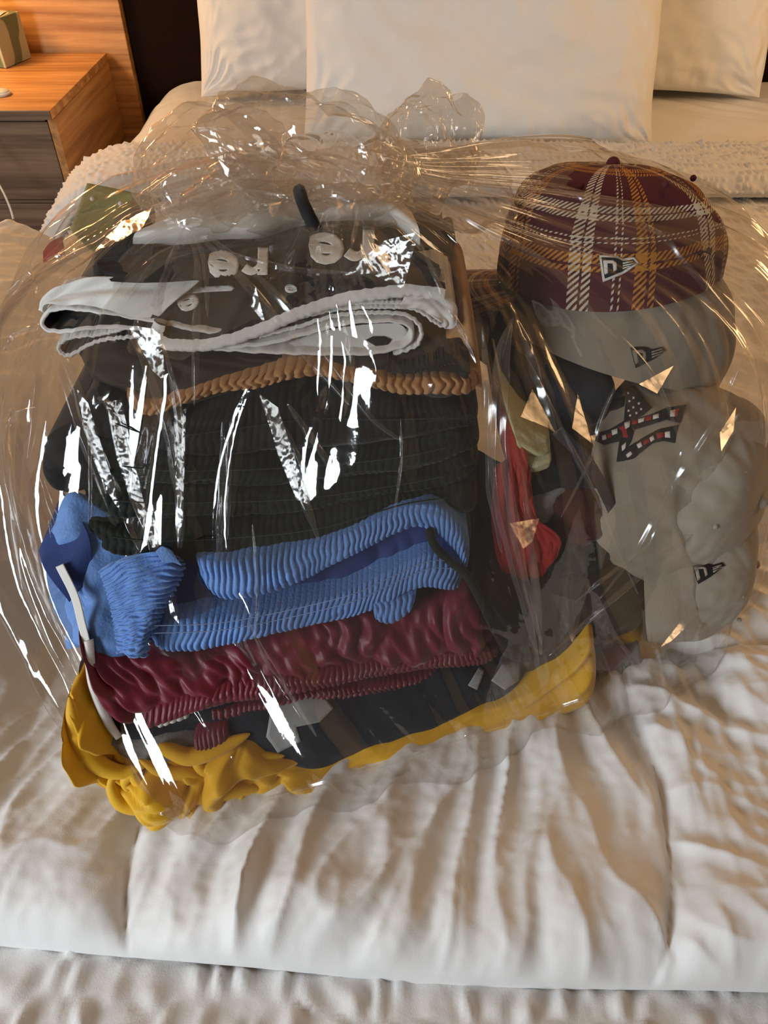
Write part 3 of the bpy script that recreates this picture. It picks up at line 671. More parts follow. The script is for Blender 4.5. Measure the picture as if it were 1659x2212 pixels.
loft('body_side', [curve3([(92, 672), (100, 645), (150, 615), (215, 600), (300, 596), (365, 596), (432, 606)], PF, off=.004), curve3([(94, 676), (110, 660), (200, 662), (270, 680), (330, 694)], PF, off=-.002), ], M['white'], bsm, nu=90, nv=40, disp=lambda u, v, P: .005*fbm(u*3+v, v*1.2, 2, 46), thick=.001)

bm2 = E('briefs', 600, 680, 'black briefs with a thick pale waistband edge, middle of the briefs', 'briefs', 'folded briefs')
mid_top = loft('body', [curve3([(300, 730), (350, 745), (450, 748), (560, 705), (660, 660), (800, 632), (930, 630)], PF, off=-.002), curve3([(330, 650), (400, 635), (520, 622), (640, 620), (760, 615), (860, 612), (930, 612)], PT), curve3([(230, 570), (400, 560), (560, 560), (760, 560), (930, 590), (945, 595), (950, 600)], PT)],
     M['blackband'], bm2, nu=160, nv=60, disp=lambda u, v, P: .003*fbm(u*5, v*3, 3, 47))
rolled('waistband', [(345, 700), (338, 722), (352, 742), (400, 748), (470, 742), (560, 714), (650, 676), (740, 648), (830, 634), (900, 628), (960, 640)], M['white'], M['blackband'], bm2, off=-.010, depth=.012, t=.010, label='lining')

bm3 = E('briefs', 700, 560, 'black briefs with white letters on the waistband at the top of the pile', 'briefs', 'folded briefs')
band = loft('waistband', [curve3([(240, 608), (330, 612), (450, 600), (560, 600), (700, 600), (850, 612), (930, 618), (952, 600)], PT, c=.335), curve3([(210, 570), (300, 560), (450, 565), (600, 545), (720, 545), (850, 560), (930, 585), (953, 590)], PT, c=.342), curve3([(228, 545), (300, 525), (430, 520), (560, 505), (690, 482), (800, 490), (890, 535), (948, 575)], PT, c=.340)],
     M['blackband'], bm3, nu=180, nv=60, disp=lambda u, v, P: .0025*fbm(u*5, v*2, 3, 48))
rolled('lower_edge', [(780, 622), (860, 622), (920, 618), (948, 604), (950, 590), (935, 578)], M['white'], M['blackband'], bm3, off=.022, depth=.02, t=.007, label='lining')

rolled('roll', [(330, 545), (260, 540), (218, 560), (212, 590), (235, 605), (290, 598), (350, 590)], M['blackband'], M['blackband'], bm3, off=.020, depth=.04, t=.008)
bb = bvh(band)
for ch_, lx, ly, ls in (('e', 706, 548, 128), ('r', 782, 541, 128), ('e', 484, 582, 112), ('r', 556, 574, 112)): decal('lettering', text_polys(ch_, lx, ly, ls, math.pi-.02, 0, 1.25), bb, M['thread_white'], bm3)
mb = bvh(mid_top)
decal('lettering', text_polys('e', 410, 658, 66, .4+math.pi, 0, 1.5), mb, M['thread_white'], bm2)
decal('lettering', text_polys('e', 628, 622, 34, .1, 0, 1.6), mb, M['thread_white'], bm2)
decal('stripe', [[(372, 628), (440, 620), (502, 617), (508, 623), (500, 629), (440, 632), (376, 640)]], mb, M['white'], bm2)
ib = bvh(inner)
decal('size_mark', [[(790, 735), (805, 727), (830, 727), (846, 734), (838, 745), (812, 748)]], ib, M['blackband'], bsm)
# white shirt on the very top with a black drawcord
wsx = E('white_hoodie', 620, 450, 'light grey white hooded top with a black drawcord, on top of the pile', 'hoodie')
hood = loft('body', [curve3([(290, 560), (420, 540), (560, 525), (700, 500), (840, 498), (905, 545)], PT, c=.325), curve3([(290, 505), (420, 490), (560, 475), (700, 450), (830, 450), (905, 500)], PT, c=.358, k=.12), curve3([(330, 470), (430, 430), (560, 400), (700, 388), (810, 405), (890, 455)], PT, c=.350, k=.11), curve3([(340, 450), (440, 420), (560, 400), (700, 395), (800, 410), (870, 450)], PT, c=.25, k=.1)],
     M['white'], wsx, nu=140, nv=70, disp=lambda u, v, P: .009*fbm(u*3, v*1.8, 2, 49))
tube('drawcord', [PT(646, 410, c=.375), PT(655, 440, c=.377), PT(668, 468, c=.372), PT(684, 498, c=.362)], .0055, M['black'], wsx, n=40)

# card tag and red sticker
tg = empty('card_tag', tuple(PY(230, 450, .86)), 'olive green plastic card with punched holes behind the pile at left', 'tag')
loft('card', [[PY(188, 396, .84), PY(250, 408, .85), PY(345, 430, .86)], [PY(150, 500, .80), PY(230, 560, .80), PY(345, 560, .80)]], M['tagcard'], tg, nu=30, nv=20, thick=.0012)
for (hx, hy) in ((199, 430), (260, 440)):
    c = PY(hx, hy, .832); bm = bmesh.new(); bmesh.ops.create_uvsphere(bm, u_segments=12, v_segments=8, radius=.0026)
    bmesh.ops.translate(bm, verts=bm.verts, vec=c); me = bpy.data.meshes.new('hole'); bm.to_mesh(me); bm.free(); link('punched_hole', me, M['plastic_white'], tg)
rd = loft('red_sleeve', [[PY(92, 545, .80), PY(112, 524, .81), PY(135, 514, .82)], [PY(96, 570, .79), PY(118, 560, .79), PY(140, 552, .79)]], M['red'], None, nu=30, nv=20, disp=lambda u, v, P: .002*np.sin(v*3), thick=.003)
tag(rd, 'small bright red scrap of fabric by the green card', 'garment')

# ------------------------------------------------------------------ right pile: garments under the caps
def R(name, label, cat, tp, bt, mat, off, D=.16, **k):
    c = PF(*tp[len(tp)//2], off); r_ = empty(name, (c[0], c[1]+.05, max(0, c[2]-.05)), label, cat)
    o = layer('body', tp, bt, M[mat], r_, off=off, D=D, **k); return r_, o
R('dark_trousers', 'very dark trousers at the bottom of the right pile behind the yellow hem', 'trousers', [(1040, 1180), (1130, 1230), (1260, 1235), (1400, 1215)], [(1070, 1430), (1150, 1450), (1270, 1400), (1400, 1330)], 'brown', .03, bulge=.25, wr=.008, seed=51, nu=140)
R('grey_maroon_socks', 'grey and maroon knit bundle at the right end of the yellow shirt', 'socks', [(1290, 1385), (1330, 1350), (1375, 1345)], [(1295, 1498), (1340, 1485), (1378, 1455)], 'grey', .045, D=.08, bulge=.5, wr=.006, seed=52, nu=80)
tag(tube('sock_cuff', [PF(1295, 1440, .022), PF(1325, 1415, .020), PF(1345, 1395, .024)], .012, M['maroon'], None, n=30), 'dull maroon rolled cuff poking from the grey bundle', 'sock')
R('olive_shirt', 'dark olive green shirt folded below the red plaid one', 'shirt', [(1140, 1150), (1220, 1155), (1300, 1150), (1345, 1140)], [(1190, 1290), (1240, 1270), (1290, 1260), (1340, 1200)], 'olive', .045, bulge=.25, wr=.006, seed=53, nu=140)
R('dark_red_shirt', 'dark shirt with dull red blotches beside the caps opening', 'shirt', [(1180, 1040), (1240, 1030), (1310, 1045)], [(1190, 1160), (1250, 1165), (1330, 1145)], 'darkred', .055, bulge=.3, wr=.01, seed=54, nu=120)
R('navy_shorts', 'navy blue shorts under the pale yellow towel', 'shorts', [(1100, 960), (1180, 985), (1260, 985), (1290, 1000)], [(1120, 1070), (1190, 1060), (1260, 1050), (1310, 1050)], 'navy', .05, bulge=.3, wr=.005, seed=55, nu=120)
R('red_jersey', 'red jersey hanging down between the two piles', 'jersey', [(1070, 900), (1110, 905), (1140, 960)], [(1090, 1010), (1115, 1012), (1136, 1100)], 'red', .035, D=.12, bulge=.3, wr=.006, seed=56, nu=80)
rj = loft('red_jersey', [curve3([(1068, 1010), (1100, 990), (1136, 1010)], PF, off=.030), curve3([(1060, 1120), (1110, 1110), (1165, 1120)], PF, off=.018), curve3([(1075, 1210), (1130, 1215), (1205, 1160)], PF, off=.020), curve3([(1105, 1280), (1140, 1290), (1185, 1250)], PF, off=.030)], M['red'], None, nu=70, nv=70, disp=lambda u, v, P: .006*fbm(u*4, v*3, 3, 57), thick=.0015)
tag(rj, 'lower fold of dusty red jersey pressed against the film', 'jersey')
tw = empty('washcloth', tuple(PF(1150, 940, .06)), 'pale yellow terry washcloth folded between red jersey and caps', 'cloth')
layer('fold', [(1080, 850), (1110, 880), (1150, 920), (1192, 945)], [(1110, 960), (1135, 975), (1165, 985), (1192, 972)], M['cream'], tw, off=.035, D=.1, bulge=.3, nu=80, wr=.004, seed=58)
layer('fold', [(1130, 975), (1160, 972), (1192, 968)], [(1135, 1020), (1160, 1018), (1190, 1008)], M['cream'], tw, off=.037, D=.1, bulge=.45, nu=60, wr=.003, seed=59)
R('grey_green_shirt', 'grey green printed shirt peeking below the washcloth', 'shirt', [(1130, 1030), (1170, 1045), (1230, 1030)], [(1135, 1120), (1180, 1125), (1225, 1090)], 'grey', .05, bulge=.3, wr=.005, seed=60, nu=90)
R('black_jacket', 'black jacket heaped between the washcloth and the grey caps', 'jacket', [(1060, 790), (1130, 785), (1220, 795), (1335, 812)], [(1070, 850), (1130, 900), (1200, 950), (1320, 930)], 'capdark', .09, bulge=.3, wr=.01, seed=61, nu=160)
R('black_leggings', 'black leggings draped down the gap right of the left pile', 'leggings', [(1010, 1240), (1050, 1260), (1090, 1300), (1130, 1330)], [(1075, 1380), (1100, 1410), (1125, 1420), (1150, 1430)], 'black', -.004, D=.1, bulge=.3, wr=.006, seed=62, nu=80)

sp_ = empty('black_strap', tuple(PF(1330, 1130, .03)), 'black strap curving down along the edge of the lower grey cap', 'strap')
loft('webbing', [curve3([(1195, 940), (1262, 1010), (1305, 1090), (1345, 1180), (1400, 1280)], PF, off=.025), curve3([(1215, 925), (1285, 1000), (1330, 1085), (1372, 1175), (1425, 1262)], PF, off=.022)], M['capdark'], sp_, nu=90, nv=12, thick=.003)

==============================

Goal> Write out again, exactly, the lines from the start of the listing up to the line containing "2, 46), thick=.001)", with both ends and without pictures.

Result of this task>
Write part 3 of the bpy script that recreates this picture. It picks up at line 671. More parts follow. The script is for Blender 4.5. Measure the picture as if it were 1659x2212 pixels.
loft('body_side', [curve3([(92, 672), (100, 645), (150, 615), (215, 600), (300, 596), (365, 596), (432, 606)], PF, off=.004), curve3([(94, 676), (110, 660), (200, 662), (270, 680), (330, 694)], PF, off=-.002), ], M['white'], bsm, nu=90, nv=40, disp=lambda u, v, P: .005*fbm(u*3+v, v*1.2, 2, 46), thick=.001)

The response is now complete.